UPDATED
Interesting summary order today from the Second Circuit that demonstrates just how tricky habeas litigation can be.
Myers v. Phillips, 07-3692-pr, link, Sept. 15, 2009, Calabresi, Cabranes, Lynch, DJ
- Affirming Denial of Habeas
- Issues: whether state court unreasonably applied Batson when it concluded that the defendant had failed to establish a prima facie case of discrimination after the prosecutor challenged every black Jamaican prospective juror
- Notes: Same panel from the Summary Order last week that also dealt with a step one Batson claim
ANALYSIS: As I mentioned, this case demonstrates how tricky habeas litigation can be. In state court, petitioner had argued that the prosecution had improperly challenged all Jamaicans on the panel. The state court rejected it. The DJ and MJ concluded that this was not an unreasonable application of clearly established law since there was no clearly established law from the Supreme Court stating that national origin can be the basis of a Batson motion. Before the Second Circuit, petitioner argued that the DJ and MJ got it wrong and that the claim was not a national origin challenge, but a race-based challenge.
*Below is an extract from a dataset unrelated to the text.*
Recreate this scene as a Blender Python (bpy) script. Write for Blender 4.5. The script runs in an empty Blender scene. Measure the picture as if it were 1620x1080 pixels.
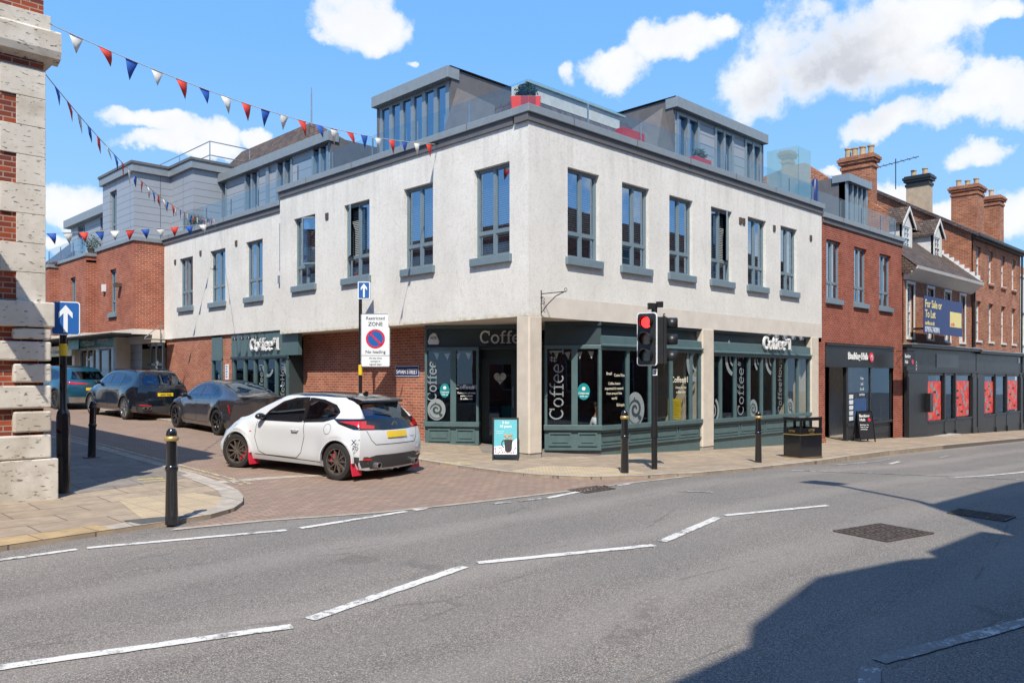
import bpy, bmesh, math, random
from mathutils import Vector, Matrix, Quaternion
from mathutils.bvhtree import BVHTree
random.seed(7)
C = bpy.context.scene.collection
scene = bpy.context.scene
R = math.radians
# ------------------------------------------------------------------ camera, sky, sun, exposure
cam = bpy.data.objects.new('camera', bpy.data.cameras.new('camera')); C.objects.link(cam)
scene.camera = cam
cam.location = (-12.56, -12.19, 1.8)
cam.rotation_euler = (R(90), 0, -math.atan2(.703, .711))
cam.data.lens = 28.31; cam.data.sensor_width = 36; cam.data.shift_y = 54/1620.
cam.data.clip_end = 2000; cam.data.clip_start = .05
SUN = Vector((.735, .678, -1.257)).normalized()
sun = bpy.data.objects.new('sun', bpy.data.lights.new('sun', 'SUN')); C.objects.link(sun)
sun.data.energy = 5.0; sun.data.angle = R(.5); sun.data.color = (1, .935, .82)
sun.rotation_euler = SUN.to_track_quat('-Z', 'Y').to_euler(); sun.location = (-30, -30, 50)
scene.view_settings.view_transform = 'Standard'; scene.view_settings.look = 'None'
scene.view_settings.gamma = 1; scene.view_settings.exposure = 0.32
scene.render.engine = 'CYCLES'
world = bpy.data.worlds.new("World"); scene.world = world; world.use_nodes = True

class NT:
    def __init__(s, tree): s.t = tree; s.n = tree.nodes; s.l = tree.links
    def add(s, typ, ins=None, **kw):
        n = s.n.new('ShaderNode' + typ)
        for k, v in kw.items(): setattr(n, k, v)
        for k, v in (ins or {}).items(): s.put(n.inputs[k], v)
        return n
    def put(s, sock, v):
        if hasattr(v, 'bl_idname') and not isinstance(v, (int, float, tuple)):
            s.l.new(v.outputs[0] if hasattr(v, 'outputs') else v, sock)
        else:
            if sock.type == 'RGBA' and not isinstance(v, (int, float)) and len(v) == 3: v = (*v, 1)
            sock.default_value = v
    def m(s, op, a, b=None, c=None, clamp=False):
        n = s.n.new('ShaderNodeMath'); n.operation = op; n.use_clamp = clamp
        for i, v in enumerate((a, b, c)):
            if v is not None: s.put(n.inputs[i], v)
        return n.outputs[0]
    def mix(s, f, a, b, mode='MIX'):
        n = s.n.new('ShaderNodeMix'); n.data_type = 'RGBA'; n.blend_type = mode
        s.put(n.inputs[0], f); s.put(n.inputs[6], a); s.put(n.inputs[7], b)
        return n.outputs[2]
    def ramp(s, f, pts):
        n = s.n.new('ShaderNodeValToRGB'); s.put(n.inputs[0], f)
        e = n.color_ramp.elements
        while len(e) < len(pts): e.new(.5)
        for el, (p, c) in zip(e, pts):
            el.position = p; el.color = (c, c, c, 1) if isinstance(c, (int, float)) else (*c, 1)
        return n.outputs[0]
    def noise(s, scale, vec=None, detail=4, rough=.55, dim='3D'):
        n = s.n.new('ShaderNodeTexNoise'); n.noise_dimensions = dim
        n.inputs['Scale'].default_value = scale; n.inputs['Detail'].default_value = detail
        n.inputs['Roughness'].default_value = rough
        if vec is not None: s.l.new(vec, n.inputs['Vector'])
        return n.outputs[0]

def make_world():
    w = NT(world.node_tree); w.n.clear()
    out = w.add('OutputWorld')
    sky = w.add('TexSky', sky_type='NISHITA', sun_disc=False, sun_elevation=R(51.5), sun_rotation=R(227.3))
    sky.air_density = 1.0; sky.dust_density = 0; sky.ozone_density = 1.2
    hs = w.add('HueSaturation', {'Saturation': 1.22, 'Value': 1.0, 'Color': sky})
    tc = w.add('TexCoord'); v = tc.outputs['Generated']
    wn = w.n.new('ShaderNodeTexNoise'); wn.inputs['Scale'].default_value = 9; wn.inputs['Detail'].default_value = 7; wn.inputs['Roughness'].default_value = .6
    w.l.new(v, wn.inputs['Vector'])
    s1 = w.add('SeparateXYZ', {0: v})
    az = w.m('ARCTAN2', s1.outputs[0], s1.outputs[1]); el = w.m('ARCSINE', s1.outputs[2])
    wc = w.add('SeparateColor', {0: wn.outputs[1]})
    az = w.m('ADD', az, w.m('MULTIPLY', w.m('SUBTRACT', wc.outputs[0], .5), .10))
    el = w.m('ADD', el, w.m('MULTIPLY', w.m('SUBTRACT', wc.outputs[1], .5), .085))
    # cloud banks: (azimuth deg, elevation deg, half width, half height)
    banks = []
    for px, py, a, b in [(560,35,62,34),(605,48,40,26),(645,96,13,8),(905,118,22,20),(975,118,58,26),(1065,70,52,34),(1120,45,38,18),
                         (1205,130,85,52),(1275,75,105,70),(1385,70,110,72),(1480,30,95,35),(1470,110,50,26),(1585,30,28,14),
                         (1400,200,70,22),(1480,180,80,26),(1575,150,68,36),(1560,240,42,20),(1330,270,30,8),
                         (325,212,48,22),(240,190,52,15),(290,232,70,14),(410,218,32,16),(120,322,72,30),(90,385,30,14),(1420,305,45,22),(1495,330,40,22),(1600,350,55,45),(520,55,20,16)]:
        X = (px-810)/1274; Z = (594-py)/1274
        banks.append((math.atan2(.703, .711)+math.atan(X), math.atan(Z/math.hypot(1, X)), a/1274*1.12, b/1274*1.12))
    f = None
    for a, e, ra, re in banks:
        da = w.m('DIVIDE', w.m('SUBTRACT', az, a), ra); de = w.m('DIVIDE', w.m('SUBTRACT', el, e), re)
        q = w.m('SUBTRACT', 1, w.m('ADD', w.m('MULTIPLY', da, da), w.m('MULTIPLY', de, de)))
        f = q if f is None else w.m('SMOOTH_MAX', f, q, .35)
    # scattered cumulus behind the view, cover raised to whiten the sky's fill light
    gn = w.noise(3.2, v, 8, .6)
    back = w.m('MULTIPLY', w.m('LESS_THAN', s1.outputs[1], -.1), w.m('MULTIPLY', w.m('SUBTRACT', gn, .53), 7))
    back = w.m('ADD', back, w.m('MULTIPLY', w.m('SUBTRACT', w.m('LESS_THAN', s1.outputs[1], -.1), 1), 4))
    f = w.m('MAXIMUM', f, back)
    fine = w.noise(22, v, 8, .62)
    f = w.m('ADD', w.m('MAXIMUM', f, -2), w.m('MULTIPLY', w.m('SUBTRACT', w.noise(10, v, 9, .6), .5), 3.0))
    f = w.m('ADD', f, w.m('MULTIPLY', w.m('SUBTRACT', fine, .5), 1.5))
    dens = w.ramp(f, [(.0, 0), (.2, .22), (.45, .72), (.75, .96), (1, 1)])
    wisp = w.ramp(w.noise(5.5, v, 8, .65), [(.70, 0), (.95, .12)])
    dens = w.m('MAXIMUM', dens, w.m('MULTIPLY', wisp, .3))
    shade = w.ramp(w.noise(7, v, 7, .62), [(.40, 0), (.60, 1)])
    bx = w.m('DIVIDE', w.m('SUBTRACT', az, banks[8][0]+.03), .15); by = w.m('DIVIDE', w.m('SUBTRACT', el, banks[8][1]-.03), .075)
    core = w.m('SUBTRACT', 1, w.m('ADD', w.m('MULTIPLY', bx, bx), w.m('MULTIPLY', by, by)), clamp=True)
    shade = w.m('MULTIPLY', w.m('ADD', w.m('MULTIPLY', shade, .75), .22), w.m('ADD', w.m('MULTIPLY', core, .75), .22), clamp=True)
    shade = w.m('MULTIPLY', shade, w.ramp(f, [(.3, 0), (.9, 1)]))
    ccol = w.mix(shade, (.96, .97, .99), (.56, .59, .66))
    grad = w.ramp(w.m('MAXIMUM', s1.outputs[2], 0), [(0, (.47, .69, .93)), (.12, (.33, .60, .95)), (.38, (.19, .47, .93)), (1, (.08, .28, .75))])
    vm = w.n.new('ShaderNodeVectorMath'); vm.operation = 'SCALE'; w.l.new(grad, vm.inputs[0]); vm.inputs['Scale'].default_value = .97/.10
    skyb = w.add('Background', {'Color': w.mix(.85, hs.outputs[0], vm.outputs[0]), 'Strength': .10})
    # the ground-side half of the sky is hidden; cloud light and grey shading are mixed into their colour
    cb = w.add('Background', {'Color': ccol, 'Strength': .86})
    mx = w.add('MixShader', {0: dens, 1: skyb, 2: cb})
    w.l.new(mx.outputs[0], out.inputs[0])
make_world()

# ------------------------------------------------------------------ materials
def newmat(name):
    m = bpy.data.materials.new(name); m.use_nodes = True
    nt = NT(m.node_tree); b = m.node_tree.nodes['Principled BSDF']
    return m, nt, b
def setb(nt, b, **kw):
    mp = {'col': 'Base Color', 'rough': 'Roughness', 'metal': 'Metallic', 'spec': 'Specular IOR Level', 'coat': 'Coat Weight', 'coatr': 'Coat Roughness'}
    for k, v in kw.items(): nt.put(b.inputs[mp[k]], v)
def bump(nt, b, h, strength=.3, dist=.01):
    n = nt.add('Bump', {'Strength': strength, 'Distance': dist, 'Height': h}); nt.l.new(n.outputs[0], b.inputs['Normal'])
def plain(name, col, rough=.5, metal=0, var=.12, scale=6, coat=0, bmp=0):
    m, nt, b = newmat(name)
    tc = nt.add('TexCoord').outputs['Object']
    n = nt.noise(scale, tc, 6, .6)
    c2 = tuple(max(0, x*(1-var*2)) for x in col)
    setb(nt, b, col=nt.mix(nt.ramp(n, [(.3, 0), (.7, 1)]), c2, col), rough=nt.m('ADD', rough-.06, nt.m('MULTIPLY', n, .14)), metal=metal, coat=coat)
    if coat: setb(nt, b, coatr=.03)
    if bmp: bump(nt, b, nt.noise(scale*12, tc, 4), bmp, .004)
    return m
def wallvec(nt):
    g = nt.add('NewGeometry'); p = nt.add('SeparateXYZ', {0: g.outputs['Position']}); n = nt.add('SeparateXYZ', {0: g.outputs['True Normal']})
    isx = nt.m('GREATER_THAN', nt.m('ABSOLUTE', n.outputs[0]), nt.m('ABSOLUTE', n.outputs[1]))
    u = nt.m('ADD', nt.m('MULTIPLY', isx, p.outputs[1]), nt.m('MULTIPLY', nt.m('SUBTRACT', 1, isx), p.outputs[0]))
    c = nt.add('CombineXYZ', {0: u, 1: p.outputs[2]})
    return c.outputs[0], g.outputs['Position'], u, p.outputs[2]
def brick(name, c1, c2, mortar, bw=.225, bh=.075, ms=.010, off=.5, rough=.85, stain=.35, freq=2):
    m, nt, b = newmat(name)
    v, pos, u, z = wallvec(nt)
    t = nt.add('TexBrick', {'Vector': v, 'Scale': 1, 'Mortar Size': ms, 'Brick Width': bw, 'Row Height': bh, 'Color1': c1, 'Color2': c2, 'Mortar': mortar, 'Bias': 0.0, 'Mortar Smooth': .2})
    t.offset = off; t.offset_frequency = freq
    n1 = nt.noise(1.3, pos, 6, .6); n2 = nt.noise(14, pos, 4)
    col = nt.mix(nt.ramp(n1, [(.35, stain), (.6, 0)]), t.outputs[0], (.5*c2[0], .45*c2[1], .45*c2[2]))
    col = nt.mix(nt.m('MULTIPLY', n2, .35), col, tuple(x*1.5 for x in c1), 'SOFT_LIGHT')
    setb(nt, b, col=col, rough=rough, spec=.2)
    bump(nt, b, nt.m('ADD', nt.m('SUBTRACT', 1, t.outputs[1]), nt.m('MULTIPLY', n2, .5)), .6, .008)
    return m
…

Specifically, petitioner stated that the claim was that the jurors were challenged because of their "racial 'subcategory.'" However, the Second Circuit played gotcha with petitioner and stated that this was not the claim before the state courts, so the claim is unexhausted and procedurally barred.
Pretty harsh. Petitioner's litigation strategy can't really be faulted. I think it's true that the Supreme Court has never stated that Batson applies to national origin claims. I think it's pretty obvious that it should. So the claim had to be characterized as a race-based challenge. And I think that's a fair way to characterize a claim that all Jamaicans have been improperly challenged. The population of Jamaica is overwhelmingly black. According to Wikipedia, it's 91.2% black. And I am guessing the record makes it pretty clear that all of these challenged Jamaicans were black. But, at the same time, the state court claim can easily be categorized as a national origin challenge. So it is difficult to criticize the Second Circuit's conclusion here.
So this case shows that the habeas procedural rules really can restrict a petitioner's options when it comes to litigation strategy.
UPDATE: It has been brought to my attention that there is a ongoing habeas case that is similar to Myers. The case is Watson v. Ricks, 05 Civ. 7288, 2008 WL 490610 (SDNY Feb. 22, 2008) (WHP) (JCF).
In that case, the magistrate judge concluded that national origin is a cognizable group under Batson and recommended that habeas be granted to the extent that the case be sent back to the state courts for a further hearing on the Batson issue.
But what makes the case different from Myers is that the district judge actually concluded that it was not a national origin challenge, but an "ethnic origin" case. The Supreme Court has stated that "ethnic origin" does fall under Batson. The DJ does say that the line between national origin and ethnic origin is blurry, but the state judge in Watson clearly saw the issue as an ethnic origin case.
So my comments about Myers don't apply to Watson. According to how the Second Circuit described Myers, it was exclusively litigated as a national origin case in state court.
But I should make clear that when I said in my original post about Myers that there is no clearly established law that national origin falls under Batson, what I am saying is that, under the troubling trend started in Musladin, I believe that courts (such as the Second Circuit) would find that the lack of any Supreme Court precedent directly on point would mean that the law is not clearly established on the issue.
Of course, my personal opinion is that it would be an unreasonable application of Batson to find that national origin is not covered. This was the MJ's conclusion in Watson. Unfortunately, that R&R is not published. But you can find it through PACER. And, of course, the DJ did not need to address that part of the R&R since he found that it was actually an ethnic origin claim covered under Batson.
So what it means is that, technically, it is still an open question in the Second Circuit whether or not, in habeasland, pure national origin discrimination can state a claim under Batson. I am concerned about the Musladin effect on that one, but maybe the MJ's analysis in Watson will carry the day.